Author: Malcolm Gaskill
Publisher: Oxford University Press, 2010
Price: £7.99 (paperback)
Isbn: 9780199236954
Rating:

Oxford University Press’s very short (and very small) introductions to topics from African history to the WTO have a Tardis-like ability to cram in more material than seems possible, given their diminutive size. Malcolm Gaskill is used to a broader canvas: his previous books include Witchfinders, a fine study of the unlovely Matthew Hopkins’s role in 17th-century East Anglian witchhunts, and Hellish Nell, about the Susan Boyle lookalike Helen Duncan, who was jailed for witchcraft in 1944 after being tried under the 1735 Witchcraft Act.
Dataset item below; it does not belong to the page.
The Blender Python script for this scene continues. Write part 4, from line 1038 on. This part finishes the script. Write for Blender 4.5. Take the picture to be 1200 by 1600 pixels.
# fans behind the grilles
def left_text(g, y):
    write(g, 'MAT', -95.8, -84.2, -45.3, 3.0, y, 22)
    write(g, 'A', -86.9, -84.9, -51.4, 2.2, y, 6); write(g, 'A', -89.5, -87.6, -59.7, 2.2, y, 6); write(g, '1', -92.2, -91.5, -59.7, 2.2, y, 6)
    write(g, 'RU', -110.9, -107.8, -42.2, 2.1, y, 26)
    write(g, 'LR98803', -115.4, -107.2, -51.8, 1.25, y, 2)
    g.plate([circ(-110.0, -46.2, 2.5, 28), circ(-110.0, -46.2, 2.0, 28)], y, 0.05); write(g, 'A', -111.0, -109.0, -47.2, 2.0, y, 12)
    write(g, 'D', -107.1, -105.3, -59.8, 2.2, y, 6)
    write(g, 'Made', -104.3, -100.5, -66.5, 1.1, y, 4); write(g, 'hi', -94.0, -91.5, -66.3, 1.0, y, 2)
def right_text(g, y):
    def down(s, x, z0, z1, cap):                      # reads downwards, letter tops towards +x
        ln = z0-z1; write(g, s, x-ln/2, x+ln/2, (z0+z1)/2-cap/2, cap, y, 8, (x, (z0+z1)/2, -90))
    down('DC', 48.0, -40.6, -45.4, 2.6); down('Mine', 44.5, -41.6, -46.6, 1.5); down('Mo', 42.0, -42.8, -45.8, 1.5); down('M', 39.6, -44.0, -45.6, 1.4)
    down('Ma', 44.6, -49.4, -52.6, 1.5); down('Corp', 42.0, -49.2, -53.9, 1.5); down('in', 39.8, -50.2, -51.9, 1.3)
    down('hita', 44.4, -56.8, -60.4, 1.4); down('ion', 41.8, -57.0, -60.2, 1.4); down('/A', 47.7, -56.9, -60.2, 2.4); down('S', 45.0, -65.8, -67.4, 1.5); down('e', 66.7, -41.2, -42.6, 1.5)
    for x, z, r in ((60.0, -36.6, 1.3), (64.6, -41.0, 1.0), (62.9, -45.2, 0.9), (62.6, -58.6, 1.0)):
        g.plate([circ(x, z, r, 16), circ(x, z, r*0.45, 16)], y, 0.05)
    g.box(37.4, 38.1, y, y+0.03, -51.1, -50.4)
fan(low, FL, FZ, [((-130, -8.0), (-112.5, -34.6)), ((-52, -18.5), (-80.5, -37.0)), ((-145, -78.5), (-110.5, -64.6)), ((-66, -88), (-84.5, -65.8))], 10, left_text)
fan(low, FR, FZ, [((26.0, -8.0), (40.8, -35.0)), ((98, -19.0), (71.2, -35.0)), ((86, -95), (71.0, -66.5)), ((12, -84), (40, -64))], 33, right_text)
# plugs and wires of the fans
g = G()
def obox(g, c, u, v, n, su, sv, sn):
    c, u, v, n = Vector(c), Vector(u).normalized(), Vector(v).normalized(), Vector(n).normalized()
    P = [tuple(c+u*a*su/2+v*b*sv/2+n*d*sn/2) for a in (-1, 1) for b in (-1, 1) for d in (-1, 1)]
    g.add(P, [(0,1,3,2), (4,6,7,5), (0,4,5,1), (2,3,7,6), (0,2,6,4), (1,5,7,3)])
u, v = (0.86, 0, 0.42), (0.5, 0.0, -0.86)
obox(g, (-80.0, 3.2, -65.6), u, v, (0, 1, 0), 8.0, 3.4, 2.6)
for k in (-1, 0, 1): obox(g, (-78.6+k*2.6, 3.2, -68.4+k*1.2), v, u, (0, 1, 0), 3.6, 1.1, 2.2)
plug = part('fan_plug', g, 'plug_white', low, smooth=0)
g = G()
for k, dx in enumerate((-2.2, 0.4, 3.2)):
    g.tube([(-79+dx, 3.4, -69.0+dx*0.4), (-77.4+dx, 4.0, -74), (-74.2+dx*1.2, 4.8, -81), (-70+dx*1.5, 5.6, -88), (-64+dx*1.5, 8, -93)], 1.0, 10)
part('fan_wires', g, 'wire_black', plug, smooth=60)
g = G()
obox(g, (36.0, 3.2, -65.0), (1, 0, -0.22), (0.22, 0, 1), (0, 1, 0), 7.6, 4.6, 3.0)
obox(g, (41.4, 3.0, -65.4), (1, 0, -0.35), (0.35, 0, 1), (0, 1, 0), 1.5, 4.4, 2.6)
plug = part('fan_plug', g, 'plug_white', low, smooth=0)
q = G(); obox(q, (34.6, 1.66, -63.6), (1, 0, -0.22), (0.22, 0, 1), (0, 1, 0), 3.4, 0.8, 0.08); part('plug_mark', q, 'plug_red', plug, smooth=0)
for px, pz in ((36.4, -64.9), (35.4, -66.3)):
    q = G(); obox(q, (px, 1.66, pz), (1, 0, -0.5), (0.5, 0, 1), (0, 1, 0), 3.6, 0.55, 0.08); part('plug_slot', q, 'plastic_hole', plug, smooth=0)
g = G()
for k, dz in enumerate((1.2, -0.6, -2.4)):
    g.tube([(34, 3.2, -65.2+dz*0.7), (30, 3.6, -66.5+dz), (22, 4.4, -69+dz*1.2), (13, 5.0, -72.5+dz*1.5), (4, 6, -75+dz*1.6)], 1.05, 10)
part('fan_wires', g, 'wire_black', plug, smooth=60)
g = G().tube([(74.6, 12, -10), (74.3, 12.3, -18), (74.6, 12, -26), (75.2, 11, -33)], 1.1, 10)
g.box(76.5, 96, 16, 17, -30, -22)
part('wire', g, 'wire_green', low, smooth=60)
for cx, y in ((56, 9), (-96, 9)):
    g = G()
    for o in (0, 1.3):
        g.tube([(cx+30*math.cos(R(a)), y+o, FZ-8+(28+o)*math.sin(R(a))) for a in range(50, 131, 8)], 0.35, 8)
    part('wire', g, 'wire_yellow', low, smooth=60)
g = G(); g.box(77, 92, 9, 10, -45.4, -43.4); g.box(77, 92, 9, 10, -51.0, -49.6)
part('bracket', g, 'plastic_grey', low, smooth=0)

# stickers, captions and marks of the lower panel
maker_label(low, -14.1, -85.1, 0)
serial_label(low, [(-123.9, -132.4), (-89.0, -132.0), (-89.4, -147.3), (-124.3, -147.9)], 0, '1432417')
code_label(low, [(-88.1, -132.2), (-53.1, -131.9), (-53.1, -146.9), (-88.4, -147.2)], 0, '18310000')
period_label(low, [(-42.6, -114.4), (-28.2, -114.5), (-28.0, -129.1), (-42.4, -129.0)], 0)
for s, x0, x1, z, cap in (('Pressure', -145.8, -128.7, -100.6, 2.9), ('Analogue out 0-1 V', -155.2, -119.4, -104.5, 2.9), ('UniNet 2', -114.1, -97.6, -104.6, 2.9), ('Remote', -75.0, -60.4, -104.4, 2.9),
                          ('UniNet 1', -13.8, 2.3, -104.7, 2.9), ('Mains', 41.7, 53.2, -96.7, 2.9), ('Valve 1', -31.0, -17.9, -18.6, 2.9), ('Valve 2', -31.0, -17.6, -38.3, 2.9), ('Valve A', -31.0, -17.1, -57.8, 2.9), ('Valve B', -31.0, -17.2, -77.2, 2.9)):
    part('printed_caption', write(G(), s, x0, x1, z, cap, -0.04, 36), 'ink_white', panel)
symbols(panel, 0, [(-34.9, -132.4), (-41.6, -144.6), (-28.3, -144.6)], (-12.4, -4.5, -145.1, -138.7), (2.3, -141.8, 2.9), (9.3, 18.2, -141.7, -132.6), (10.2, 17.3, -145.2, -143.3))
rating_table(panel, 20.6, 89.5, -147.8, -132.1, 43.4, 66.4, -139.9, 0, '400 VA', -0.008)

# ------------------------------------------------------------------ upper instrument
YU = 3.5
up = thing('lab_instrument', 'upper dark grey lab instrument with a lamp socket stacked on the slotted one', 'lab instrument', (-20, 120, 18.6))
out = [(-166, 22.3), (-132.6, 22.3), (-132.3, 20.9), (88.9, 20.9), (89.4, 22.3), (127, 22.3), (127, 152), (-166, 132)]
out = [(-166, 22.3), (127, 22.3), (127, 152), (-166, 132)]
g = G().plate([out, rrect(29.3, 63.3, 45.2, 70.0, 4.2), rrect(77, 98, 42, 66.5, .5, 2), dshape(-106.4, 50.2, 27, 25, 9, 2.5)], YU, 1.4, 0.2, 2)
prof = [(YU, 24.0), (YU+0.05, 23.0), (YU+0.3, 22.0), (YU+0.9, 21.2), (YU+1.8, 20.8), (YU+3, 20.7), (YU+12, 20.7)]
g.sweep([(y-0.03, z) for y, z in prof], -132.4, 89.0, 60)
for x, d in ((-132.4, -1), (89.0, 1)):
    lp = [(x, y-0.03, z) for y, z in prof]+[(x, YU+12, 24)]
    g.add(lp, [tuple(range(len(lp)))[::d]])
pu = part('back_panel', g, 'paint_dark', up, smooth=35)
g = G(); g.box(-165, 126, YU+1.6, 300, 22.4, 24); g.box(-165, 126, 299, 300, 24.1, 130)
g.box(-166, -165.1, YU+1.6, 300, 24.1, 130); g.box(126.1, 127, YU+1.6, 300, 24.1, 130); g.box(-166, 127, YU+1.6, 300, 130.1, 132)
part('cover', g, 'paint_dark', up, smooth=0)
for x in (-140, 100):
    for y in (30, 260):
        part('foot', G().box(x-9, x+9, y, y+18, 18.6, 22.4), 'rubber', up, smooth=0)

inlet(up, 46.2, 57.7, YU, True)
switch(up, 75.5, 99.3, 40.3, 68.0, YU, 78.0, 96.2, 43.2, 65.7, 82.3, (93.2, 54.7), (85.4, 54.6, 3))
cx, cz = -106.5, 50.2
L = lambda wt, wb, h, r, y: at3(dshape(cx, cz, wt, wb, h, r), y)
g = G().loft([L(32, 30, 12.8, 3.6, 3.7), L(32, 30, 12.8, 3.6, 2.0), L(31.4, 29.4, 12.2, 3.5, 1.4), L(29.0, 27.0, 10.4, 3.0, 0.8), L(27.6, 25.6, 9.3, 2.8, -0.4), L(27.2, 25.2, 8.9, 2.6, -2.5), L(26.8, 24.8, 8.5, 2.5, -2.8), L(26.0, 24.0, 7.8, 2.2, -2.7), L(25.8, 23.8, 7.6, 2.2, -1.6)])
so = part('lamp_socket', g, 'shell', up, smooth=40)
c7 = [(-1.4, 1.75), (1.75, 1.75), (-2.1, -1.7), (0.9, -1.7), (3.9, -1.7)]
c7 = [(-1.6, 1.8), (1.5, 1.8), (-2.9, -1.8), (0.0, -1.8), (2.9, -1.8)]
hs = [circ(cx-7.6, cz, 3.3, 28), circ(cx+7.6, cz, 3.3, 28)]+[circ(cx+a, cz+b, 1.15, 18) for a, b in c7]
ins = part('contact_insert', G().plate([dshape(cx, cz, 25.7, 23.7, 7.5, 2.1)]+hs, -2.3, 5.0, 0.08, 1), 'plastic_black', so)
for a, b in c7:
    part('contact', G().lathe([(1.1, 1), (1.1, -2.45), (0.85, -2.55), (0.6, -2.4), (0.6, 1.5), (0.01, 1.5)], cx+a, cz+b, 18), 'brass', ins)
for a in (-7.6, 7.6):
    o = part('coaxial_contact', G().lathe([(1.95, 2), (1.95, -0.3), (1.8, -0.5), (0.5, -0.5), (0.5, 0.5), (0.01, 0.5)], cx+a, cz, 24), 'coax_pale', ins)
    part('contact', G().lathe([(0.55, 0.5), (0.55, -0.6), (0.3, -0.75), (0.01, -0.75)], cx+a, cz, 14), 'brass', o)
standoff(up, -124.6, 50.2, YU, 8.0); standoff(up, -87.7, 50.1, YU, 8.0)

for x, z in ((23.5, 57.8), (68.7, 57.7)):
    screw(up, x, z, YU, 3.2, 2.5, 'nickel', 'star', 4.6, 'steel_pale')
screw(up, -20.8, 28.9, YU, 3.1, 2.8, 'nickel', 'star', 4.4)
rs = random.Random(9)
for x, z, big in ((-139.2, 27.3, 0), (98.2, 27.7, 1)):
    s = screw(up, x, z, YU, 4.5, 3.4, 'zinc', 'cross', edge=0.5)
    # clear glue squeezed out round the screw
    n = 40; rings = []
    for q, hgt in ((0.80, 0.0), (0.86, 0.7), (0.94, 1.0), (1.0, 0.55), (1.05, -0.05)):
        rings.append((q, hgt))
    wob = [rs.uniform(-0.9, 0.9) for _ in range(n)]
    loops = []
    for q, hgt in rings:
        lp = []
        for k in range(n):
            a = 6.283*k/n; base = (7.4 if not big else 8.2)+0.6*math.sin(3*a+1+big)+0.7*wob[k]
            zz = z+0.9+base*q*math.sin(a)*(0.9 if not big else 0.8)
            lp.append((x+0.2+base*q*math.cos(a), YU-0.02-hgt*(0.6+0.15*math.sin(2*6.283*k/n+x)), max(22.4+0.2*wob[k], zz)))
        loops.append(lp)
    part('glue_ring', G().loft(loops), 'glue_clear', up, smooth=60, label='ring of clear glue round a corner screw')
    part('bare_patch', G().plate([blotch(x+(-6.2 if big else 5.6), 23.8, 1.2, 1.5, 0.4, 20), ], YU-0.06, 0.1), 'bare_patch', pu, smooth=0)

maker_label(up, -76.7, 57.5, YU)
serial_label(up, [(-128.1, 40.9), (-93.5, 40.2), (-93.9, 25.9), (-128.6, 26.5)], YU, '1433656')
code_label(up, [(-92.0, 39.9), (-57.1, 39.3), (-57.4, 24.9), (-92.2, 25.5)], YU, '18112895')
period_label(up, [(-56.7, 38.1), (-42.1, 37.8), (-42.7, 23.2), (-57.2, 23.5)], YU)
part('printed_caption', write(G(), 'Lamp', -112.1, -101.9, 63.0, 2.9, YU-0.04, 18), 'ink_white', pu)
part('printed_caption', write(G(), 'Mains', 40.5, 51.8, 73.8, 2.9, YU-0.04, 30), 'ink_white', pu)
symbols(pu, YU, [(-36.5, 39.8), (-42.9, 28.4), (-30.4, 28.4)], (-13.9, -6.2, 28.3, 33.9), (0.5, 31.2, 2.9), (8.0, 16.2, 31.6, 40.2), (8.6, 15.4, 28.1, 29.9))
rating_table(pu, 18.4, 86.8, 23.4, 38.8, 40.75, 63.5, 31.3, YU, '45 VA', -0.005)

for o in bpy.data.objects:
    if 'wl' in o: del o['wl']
Despite this, he has shoehorned 20 years’ research of the liminal into not much more than 100 pages, leavened with humour (“It’s not very historical to call Heinrich Kramer a superstitious psychopath, but he was up that end of the medieval spectrum”).
Gaskill describes this book as “an exploration of the idea of witchcraft in different contexts over time”, tracing it from spells pressed into clay tablets and images of witches being burned in Mesopotamia to the UK’s 2008 Fraudulent Mediums Act and the even more recent disturbing stories of body parts of albino Tanzanians and Kenyans being traded for muti. And in London in 2000, eight-year-old Victoria Climbié’s guardians tortured her to death after their pastor denounced her as a witch.
Witchcraft, says Gaskill, is “maddeningly ungrippable” – definitions and ideologies change: early Christians demonised pagan gods, and Catholic prayers were devilish to Protestants in the same way as dissident Cathars had been satanic to their orthodox Christian brethren. “When the witch symbol bubbles up from our unconscious,” he suggests, “it isn’t always Ghoulish Gertie cackling on a broomstick: it might be a Muslim, a Jew or a Roma. Archetypes know many stereotypes.” Witchcraft, like war, he memorably writes, was politics by other means, and its crises coincided with periods of political upheaval, demographic disasters, war and even climate change. It was a safety valve and a way for later scholars to gauge the depth of societal cracks, though the same scholars have to deal with fakery and the problem of relying on decontextualised historical records.
Each chapter in this small but perfectly-formed book could be the jumping-off point for a year’s stimulating reading. Buy it now.